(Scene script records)
** begin **
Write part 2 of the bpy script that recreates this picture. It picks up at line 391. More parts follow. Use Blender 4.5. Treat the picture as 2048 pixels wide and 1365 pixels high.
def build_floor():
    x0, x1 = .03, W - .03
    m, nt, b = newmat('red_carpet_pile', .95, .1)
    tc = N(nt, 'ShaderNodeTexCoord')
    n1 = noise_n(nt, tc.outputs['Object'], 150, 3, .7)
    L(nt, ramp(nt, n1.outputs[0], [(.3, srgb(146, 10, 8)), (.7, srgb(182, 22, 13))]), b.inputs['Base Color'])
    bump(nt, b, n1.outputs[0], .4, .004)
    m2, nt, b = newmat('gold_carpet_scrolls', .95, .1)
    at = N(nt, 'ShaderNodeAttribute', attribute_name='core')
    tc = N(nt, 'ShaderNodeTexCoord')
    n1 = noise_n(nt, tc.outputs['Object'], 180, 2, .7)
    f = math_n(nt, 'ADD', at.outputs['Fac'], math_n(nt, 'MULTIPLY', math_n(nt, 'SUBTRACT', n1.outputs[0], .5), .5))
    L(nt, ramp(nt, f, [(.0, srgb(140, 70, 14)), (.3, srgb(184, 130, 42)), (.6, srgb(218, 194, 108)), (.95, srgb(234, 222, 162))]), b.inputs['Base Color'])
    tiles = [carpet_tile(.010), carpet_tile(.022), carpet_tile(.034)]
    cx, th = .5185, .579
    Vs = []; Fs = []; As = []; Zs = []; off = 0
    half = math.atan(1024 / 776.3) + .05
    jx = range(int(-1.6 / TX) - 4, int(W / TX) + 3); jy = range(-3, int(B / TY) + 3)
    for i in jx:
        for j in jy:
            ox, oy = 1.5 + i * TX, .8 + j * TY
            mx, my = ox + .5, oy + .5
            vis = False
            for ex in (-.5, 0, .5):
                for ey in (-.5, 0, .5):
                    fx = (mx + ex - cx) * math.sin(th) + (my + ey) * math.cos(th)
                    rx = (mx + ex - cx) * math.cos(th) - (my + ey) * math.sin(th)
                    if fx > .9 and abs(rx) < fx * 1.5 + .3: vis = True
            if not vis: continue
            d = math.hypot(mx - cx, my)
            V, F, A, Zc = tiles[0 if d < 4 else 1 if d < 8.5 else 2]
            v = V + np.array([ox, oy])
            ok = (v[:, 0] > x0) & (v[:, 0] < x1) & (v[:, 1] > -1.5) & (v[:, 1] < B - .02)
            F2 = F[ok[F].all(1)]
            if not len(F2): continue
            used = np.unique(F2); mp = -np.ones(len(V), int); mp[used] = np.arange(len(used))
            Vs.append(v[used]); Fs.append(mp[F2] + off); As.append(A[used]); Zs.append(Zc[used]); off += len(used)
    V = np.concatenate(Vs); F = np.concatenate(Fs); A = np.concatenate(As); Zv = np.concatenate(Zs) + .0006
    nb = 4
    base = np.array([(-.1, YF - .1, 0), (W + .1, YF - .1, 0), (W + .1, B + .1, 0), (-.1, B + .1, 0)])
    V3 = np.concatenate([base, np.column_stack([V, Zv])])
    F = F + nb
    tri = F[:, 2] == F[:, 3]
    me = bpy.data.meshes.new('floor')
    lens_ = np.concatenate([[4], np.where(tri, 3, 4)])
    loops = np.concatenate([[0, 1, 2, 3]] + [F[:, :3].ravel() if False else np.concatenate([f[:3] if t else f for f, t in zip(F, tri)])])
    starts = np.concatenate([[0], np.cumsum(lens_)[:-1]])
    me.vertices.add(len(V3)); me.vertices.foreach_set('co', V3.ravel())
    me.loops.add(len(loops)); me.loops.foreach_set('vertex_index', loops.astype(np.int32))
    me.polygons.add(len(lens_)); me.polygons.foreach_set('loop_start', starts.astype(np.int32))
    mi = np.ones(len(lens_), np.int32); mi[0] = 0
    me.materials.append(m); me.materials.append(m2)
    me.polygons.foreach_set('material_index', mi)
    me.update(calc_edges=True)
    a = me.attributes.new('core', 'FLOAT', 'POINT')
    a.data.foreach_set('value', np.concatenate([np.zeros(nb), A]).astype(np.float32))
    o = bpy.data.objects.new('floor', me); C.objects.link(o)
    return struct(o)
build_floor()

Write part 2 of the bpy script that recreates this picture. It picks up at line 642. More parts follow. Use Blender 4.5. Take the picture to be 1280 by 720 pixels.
** end **
• Instructions to follow
Scan the listing above and copy all lines containing the word "picture".

• Final result
Write part 2 of the bpy script that recreates this picture. It picks up at line 391. More parts follow. Use Blender 4.5. Treat the picture as 2048 pixels wide and 1365 pixels high.
Write part 2 of the bpy script that recreates this picture. It picks up at line 642. More parts follow. Use Blender 4.5. Take the picture to be 1280 by 720 pixels.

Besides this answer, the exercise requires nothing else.